Councilwoman Walters was equally adamant. “It’s absolutely imperative that our police officers be able to do their job in protecting the community,” she said. “To be forced to dodge bullets is something that cannot be tolerated.”

An officer dodged a bullet Tuesday night in Venice. In the same part of town last week, two officers came under fire. They escaped injury, but in another incident a cop wasn’t as lucky. Officer Ray Mendoza was wounded last week when two men shot at him, his partner and a suspected drug offender whom the officers were transporting in South-Central Los Angeles. The officers returned fire, killing one of the assailants. An all-night search led to an arrest, and a second suspect is sought.

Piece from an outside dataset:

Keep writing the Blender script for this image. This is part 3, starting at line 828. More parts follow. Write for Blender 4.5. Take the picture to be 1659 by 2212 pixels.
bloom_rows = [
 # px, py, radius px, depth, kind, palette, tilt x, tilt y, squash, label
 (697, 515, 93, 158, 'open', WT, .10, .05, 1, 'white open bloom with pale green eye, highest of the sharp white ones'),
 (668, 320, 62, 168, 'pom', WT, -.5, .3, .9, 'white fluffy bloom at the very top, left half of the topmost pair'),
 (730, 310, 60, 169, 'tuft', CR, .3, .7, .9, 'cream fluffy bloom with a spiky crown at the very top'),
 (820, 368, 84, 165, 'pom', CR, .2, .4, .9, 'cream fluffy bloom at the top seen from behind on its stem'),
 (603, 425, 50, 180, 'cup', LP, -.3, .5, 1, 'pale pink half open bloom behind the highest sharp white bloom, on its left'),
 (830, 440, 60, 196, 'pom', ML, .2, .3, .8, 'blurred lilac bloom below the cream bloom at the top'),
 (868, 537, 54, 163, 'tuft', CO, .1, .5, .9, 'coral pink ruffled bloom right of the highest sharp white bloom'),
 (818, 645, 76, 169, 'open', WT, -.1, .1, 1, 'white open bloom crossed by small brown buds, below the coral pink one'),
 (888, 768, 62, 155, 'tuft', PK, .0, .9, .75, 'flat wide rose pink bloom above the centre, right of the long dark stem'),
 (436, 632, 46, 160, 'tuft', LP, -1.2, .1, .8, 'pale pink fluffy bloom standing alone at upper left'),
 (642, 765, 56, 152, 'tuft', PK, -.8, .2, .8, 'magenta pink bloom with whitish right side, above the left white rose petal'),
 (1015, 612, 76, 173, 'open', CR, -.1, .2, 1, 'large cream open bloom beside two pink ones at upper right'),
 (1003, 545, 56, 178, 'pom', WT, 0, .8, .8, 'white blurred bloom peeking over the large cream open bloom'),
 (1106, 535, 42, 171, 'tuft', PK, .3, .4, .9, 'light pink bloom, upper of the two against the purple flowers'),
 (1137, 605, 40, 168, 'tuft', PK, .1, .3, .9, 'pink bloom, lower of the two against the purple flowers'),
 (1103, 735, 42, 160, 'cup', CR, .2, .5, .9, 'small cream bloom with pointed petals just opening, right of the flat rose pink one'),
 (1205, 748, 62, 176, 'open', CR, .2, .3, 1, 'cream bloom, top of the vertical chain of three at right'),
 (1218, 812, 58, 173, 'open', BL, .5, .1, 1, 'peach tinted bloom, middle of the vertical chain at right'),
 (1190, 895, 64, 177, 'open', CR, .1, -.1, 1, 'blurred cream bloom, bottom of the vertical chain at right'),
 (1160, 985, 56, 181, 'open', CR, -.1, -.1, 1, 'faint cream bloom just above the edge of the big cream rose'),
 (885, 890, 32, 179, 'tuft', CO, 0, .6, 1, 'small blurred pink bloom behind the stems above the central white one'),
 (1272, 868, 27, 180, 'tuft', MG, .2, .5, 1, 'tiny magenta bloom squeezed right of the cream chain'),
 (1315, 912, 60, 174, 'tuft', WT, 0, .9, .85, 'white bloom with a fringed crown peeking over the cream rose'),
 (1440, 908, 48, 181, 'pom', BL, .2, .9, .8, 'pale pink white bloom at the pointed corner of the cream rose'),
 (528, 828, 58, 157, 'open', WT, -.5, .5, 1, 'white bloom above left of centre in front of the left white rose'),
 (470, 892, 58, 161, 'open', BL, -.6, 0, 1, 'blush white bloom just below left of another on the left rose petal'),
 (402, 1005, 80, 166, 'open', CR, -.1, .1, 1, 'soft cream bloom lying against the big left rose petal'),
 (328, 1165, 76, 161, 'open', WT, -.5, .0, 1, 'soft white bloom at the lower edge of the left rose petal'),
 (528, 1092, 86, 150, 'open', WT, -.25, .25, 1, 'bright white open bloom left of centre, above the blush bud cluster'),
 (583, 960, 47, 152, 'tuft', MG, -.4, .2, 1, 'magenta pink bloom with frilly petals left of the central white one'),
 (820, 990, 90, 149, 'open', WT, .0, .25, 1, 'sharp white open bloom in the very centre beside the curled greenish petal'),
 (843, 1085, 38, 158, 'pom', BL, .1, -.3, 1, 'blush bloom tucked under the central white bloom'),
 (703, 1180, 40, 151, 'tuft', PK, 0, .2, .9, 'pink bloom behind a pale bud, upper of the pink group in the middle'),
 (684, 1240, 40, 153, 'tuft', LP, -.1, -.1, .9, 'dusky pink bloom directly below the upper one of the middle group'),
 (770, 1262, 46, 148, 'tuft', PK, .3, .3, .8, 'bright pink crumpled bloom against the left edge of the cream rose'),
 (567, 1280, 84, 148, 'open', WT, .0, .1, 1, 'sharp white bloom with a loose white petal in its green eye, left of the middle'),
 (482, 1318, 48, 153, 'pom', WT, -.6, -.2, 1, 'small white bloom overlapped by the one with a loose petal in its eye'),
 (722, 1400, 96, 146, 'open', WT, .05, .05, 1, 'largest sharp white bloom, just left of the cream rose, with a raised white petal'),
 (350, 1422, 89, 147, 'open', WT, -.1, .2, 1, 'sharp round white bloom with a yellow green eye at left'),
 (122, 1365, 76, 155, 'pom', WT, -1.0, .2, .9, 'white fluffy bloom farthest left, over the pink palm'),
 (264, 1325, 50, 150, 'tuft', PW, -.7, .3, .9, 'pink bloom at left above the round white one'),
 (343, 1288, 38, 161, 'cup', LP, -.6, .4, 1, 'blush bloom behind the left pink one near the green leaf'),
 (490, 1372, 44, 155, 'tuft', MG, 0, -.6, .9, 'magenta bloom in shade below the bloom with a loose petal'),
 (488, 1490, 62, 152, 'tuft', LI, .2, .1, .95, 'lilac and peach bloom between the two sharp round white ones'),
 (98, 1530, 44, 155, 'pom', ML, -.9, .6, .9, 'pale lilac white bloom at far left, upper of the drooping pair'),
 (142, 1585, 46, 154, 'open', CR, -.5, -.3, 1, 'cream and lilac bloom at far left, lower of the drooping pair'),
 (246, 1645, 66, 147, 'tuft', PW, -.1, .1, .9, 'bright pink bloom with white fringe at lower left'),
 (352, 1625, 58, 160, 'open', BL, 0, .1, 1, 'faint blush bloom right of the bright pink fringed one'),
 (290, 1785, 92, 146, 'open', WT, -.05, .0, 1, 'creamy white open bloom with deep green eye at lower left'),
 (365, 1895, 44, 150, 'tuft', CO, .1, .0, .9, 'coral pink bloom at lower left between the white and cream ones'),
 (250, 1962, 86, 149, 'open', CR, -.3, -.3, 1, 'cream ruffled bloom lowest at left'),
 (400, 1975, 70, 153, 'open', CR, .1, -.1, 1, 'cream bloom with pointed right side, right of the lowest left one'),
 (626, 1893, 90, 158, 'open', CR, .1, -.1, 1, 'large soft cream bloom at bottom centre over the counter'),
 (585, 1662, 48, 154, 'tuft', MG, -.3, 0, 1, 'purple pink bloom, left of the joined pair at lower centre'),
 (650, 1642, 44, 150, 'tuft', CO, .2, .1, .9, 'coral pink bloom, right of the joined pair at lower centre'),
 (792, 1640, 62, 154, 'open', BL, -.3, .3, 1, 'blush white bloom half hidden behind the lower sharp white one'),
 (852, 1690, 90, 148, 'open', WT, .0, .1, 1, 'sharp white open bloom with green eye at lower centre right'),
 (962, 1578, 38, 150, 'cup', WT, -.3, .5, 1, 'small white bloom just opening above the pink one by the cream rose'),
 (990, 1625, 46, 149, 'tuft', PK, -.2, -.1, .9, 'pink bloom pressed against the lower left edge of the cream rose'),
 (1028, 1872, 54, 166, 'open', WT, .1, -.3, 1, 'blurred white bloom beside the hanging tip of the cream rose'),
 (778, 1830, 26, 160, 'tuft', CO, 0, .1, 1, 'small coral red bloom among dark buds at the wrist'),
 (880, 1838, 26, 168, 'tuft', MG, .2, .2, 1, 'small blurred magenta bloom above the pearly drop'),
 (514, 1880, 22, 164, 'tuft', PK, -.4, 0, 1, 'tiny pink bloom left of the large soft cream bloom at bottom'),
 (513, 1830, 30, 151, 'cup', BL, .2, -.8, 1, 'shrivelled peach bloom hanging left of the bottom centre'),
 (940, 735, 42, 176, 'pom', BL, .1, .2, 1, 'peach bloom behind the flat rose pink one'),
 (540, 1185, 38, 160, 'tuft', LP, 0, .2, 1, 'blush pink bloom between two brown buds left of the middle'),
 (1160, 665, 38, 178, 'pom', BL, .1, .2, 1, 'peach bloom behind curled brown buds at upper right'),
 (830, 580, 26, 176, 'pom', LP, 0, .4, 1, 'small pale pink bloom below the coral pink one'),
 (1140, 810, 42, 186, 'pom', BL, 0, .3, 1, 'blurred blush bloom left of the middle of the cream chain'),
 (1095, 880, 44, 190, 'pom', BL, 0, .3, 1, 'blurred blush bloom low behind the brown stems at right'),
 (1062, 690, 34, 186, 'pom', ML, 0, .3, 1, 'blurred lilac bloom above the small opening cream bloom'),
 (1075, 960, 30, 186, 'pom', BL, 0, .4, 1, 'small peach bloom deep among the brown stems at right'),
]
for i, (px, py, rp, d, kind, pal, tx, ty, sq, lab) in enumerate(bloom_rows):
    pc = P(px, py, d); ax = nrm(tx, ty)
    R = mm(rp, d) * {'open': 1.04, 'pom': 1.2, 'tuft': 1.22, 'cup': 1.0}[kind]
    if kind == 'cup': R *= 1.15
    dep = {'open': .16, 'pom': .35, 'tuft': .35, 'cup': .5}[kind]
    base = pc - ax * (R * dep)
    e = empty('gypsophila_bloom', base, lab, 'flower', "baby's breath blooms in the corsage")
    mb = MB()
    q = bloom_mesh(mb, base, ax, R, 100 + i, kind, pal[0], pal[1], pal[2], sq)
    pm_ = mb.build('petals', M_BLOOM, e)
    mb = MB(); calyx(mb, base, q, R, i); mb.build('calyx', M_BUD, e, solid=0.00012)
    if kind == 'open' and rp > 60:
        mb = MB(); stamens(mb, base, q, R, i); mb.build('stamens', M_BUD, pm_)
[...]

That shooting occurred a day after police received a fax warning that white officers would be targeted in retaliation for the delayed imprisonment of LAPD Sgt. Stacey C. Koon and Officer Laurence M. Powell pending appeal of their convictions in the beating of Rodney G. King. While LAPD authorities do not believe the threat is connected to the recent rash of shootings, they do take it seriously.

At one time, criminals rarely took aim at a cop. Lawbreakers knew that attacking a police officer invited plenty of backup and a hard press for arrest. If caught, killers of cops might well be looking at the death penalty. Those consequences were once enough to make most criminals fear taking aim at an officer. That line cannot continue to be crossed.